What is being called the largest solar power plant of its kind was connected to the grid last week by Acciona Energy in the Alentejo region of Portugal. The 46-MWp farm, located on 250 hectares in Amareleja parish near the Spanish border, was built in 13 months and represents an investment of about €261 million by the company (which 100% owns the plant).
Acciona Solar, a subsidiary of Acciona Energy, built the Amareleja plant. The first 3 MW were installed at the end of 2007 and were connected provisionally in March 2008. The installation of the remainder of the plant’s solar field and the construction of the evacuation line were completed this year. An average of 150 employees worked on the plant's construction, with a peak of almost 500 workers, the company said.

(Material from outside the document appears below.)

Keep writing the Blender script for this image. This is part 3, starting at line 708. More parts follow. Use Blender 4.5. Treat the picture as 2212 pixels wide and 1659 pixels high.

The solar field features 262,080 polycrystalline PV modules mounted on 2520 Buskil trackers (an in-house Acciona technology), each with a surface area of 142 square meters (13 m long by 10.87 m high).

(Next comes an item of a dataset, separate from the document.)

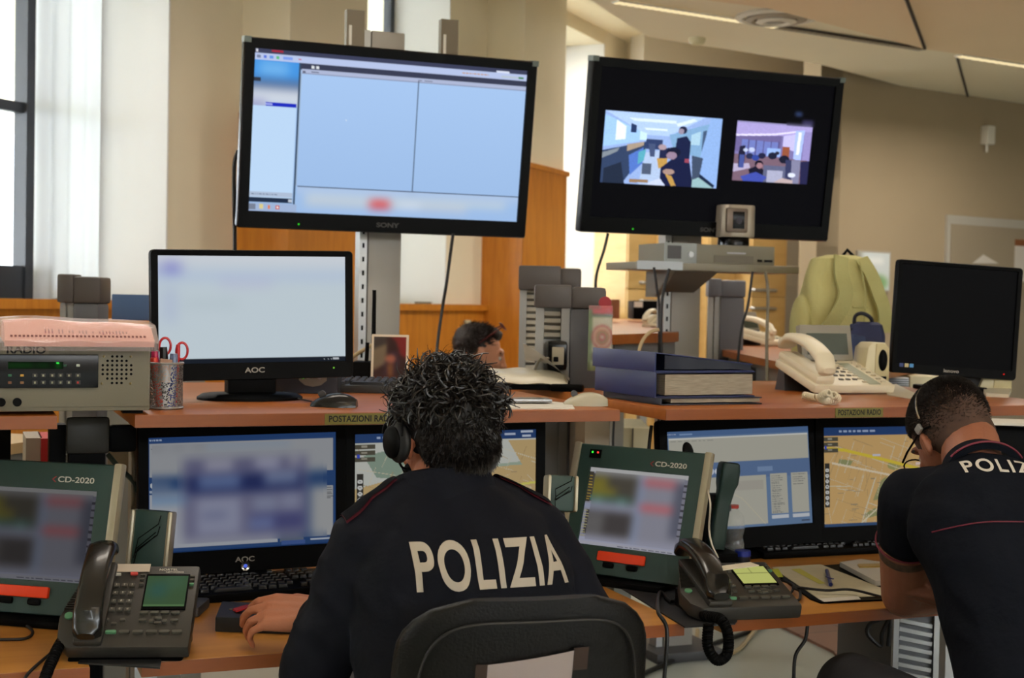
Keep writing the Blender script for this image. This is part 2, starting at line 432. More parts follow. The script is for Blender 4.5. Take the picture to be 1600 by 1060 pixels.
# ceilings
struct('ceiling', MB().prism([(-14, -9, CEIL), (-14, 24, CEIL), (22, 24, CEIL), (22, -9, CEIL)], (0, 0, .1)), M_ceil)
HU = 3.3
edge = [W(px, py, z=HU) for px, py in ((640, -200), (800, -75), (915, -4), (1012, 58), (1275, 99), (1516, 163), (1600, 172), (1800, 196))]
struct('ceiling_panel', MB().prism(edge + [Vector((11, 0, HU)), Vector((9, -5, HU)), Vector((-4, -5, HU)), Vector((-4, 2, HU))], (0, 0, .10)), M_ceil)
struct('ceiling_panel_lower', MB().prism([W(900, -60, z=3.22), W(1000, -14, z=3.22), W(1200, 13, z=3.22), W(1445, 77, z=3.22), W(1600, 98, z=3.22), W(1800, 128, z=3.22), Vector((9, -3.5, 3.22)), Vector((-2, -3.5, 3.22)), Vector((-1, 2, 3.22))], (0, 0, .05)), M_sail)
for i, (a, b, zz) in enumerate((((1409, -20), (1445, 76), 3.215), )):
    struct('trim_%d' % (10 + i), MB().cyl(W(*a, z=zz), W(*b, z=zz), .011, n=6), M_groove)
gq = MB().cyl(W(1495, 88, z=HU - .004), W(1515, 161, z=HU - .004), .010, n=6); struct('trim_12', gq, M_groove)
# recessed light strip: lit lamps in a slot, dark louvre between
def strip(name, a, b, n, lit, label):
    t = thing(name, label, 'ceiling light', a)
    d = (b - a); L = d.length; e = d.normalized(); q = Vector((e.y, -e.x, 0))
    obj('housing', MB().prism([Vector() - q * .03, d - q * .03, d + q * .05, q * .05], (0, 0, -.012)), M_white if lit else M_groove, t)
    for i in range(n):
        p = e * (L * (i + .15) / n); r = e * (L * .7 / n)
        obj('louvre_cell', MB().prism([p - q * .02, p + r - q * .02, p + r + q * .04, p + q * .04], (0, 0, -.016)), emit_mat('strip_lamp', (255, 232, 180), 1.1) if lit else mat('louvre_grey', (150, 138, 118), .6), t)
zz = HU - .005
strip('strip_light', W(960, 1, z=zz), W(1213, 40.5, z=zz), 26, True, 'lit recessed ceiling strip lamp running down beside the round air vent')
strip('strip_light', W(1214, 41, z=zz), W(1440, 76, z=zz), 24, False, 'unlit dark stretch of the recessed ceiling strip right of the vent')
strip('strip_light', W(1496, 85.5, z=zz), W(1640, 108, z=zz), 13, True, 'lit recessed ceiling strip lamp at the top right edge')
# round air vent
v = thing('air_vent', 'round white ceiling air diffuser with ringed slots beside the strip lamp', 'air vent', W(1213, 26, z=HU - .004))
for k, r in enumerate((.26, .19, .12)):
    obj('vent_ring', MB().lathe((0, 0, -.012 * (k + 1)), [(r, .02), (r + .012, 0), (r - .03, -.012), (r - .05, .0), (r - .05, .02)], 40), M_white if k != 1 else mat('vent_grey', (165, 155, 140), .6), v)
sd = thing('smoke_detector', 'small cream smoke detector on the ceiling above the right television', 'smoke detector', W(1089, 60, z=HU))
obj('housing', MB().lathe((0, 0, -.1), [(.001, .055), (.045, .057), (.058, .075), (.062, .1)], 24), mat('cream_plastic', (205, 196, 160), .5), sd)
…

Each tracker supports 104 polycrystalline silicon modules with a capacity of 170 and 180 Wp each, according to the company. The trackers follow the sun with an azimuthal rotation movement of 240° and a fixed inclination of 45°.
The Amareleja plant is capable of producing 93 million KW/hr annually, avoiding 89,383 tons of carbon dioxide that would have been emitted from a coal-fired power station of the same size.
The new solar power station will help to achieve the objectives in the Portuguese government's E4 Energy Efficiency and Endogenous Energies policy and to meet the country's greenhouse gas reduction commitments. In the case of PV power, the aim is to install 150 MWp, of which Amareleja will account for 30%.
With 68 MW of installed PV capacity and another 100 MW of concentrated solar power (CSP) under construction in Spain as well as a 64-MW CSP farm operating in Nevada (U.S.), Acciona will soon have 278 MW of solar power online in the two countries.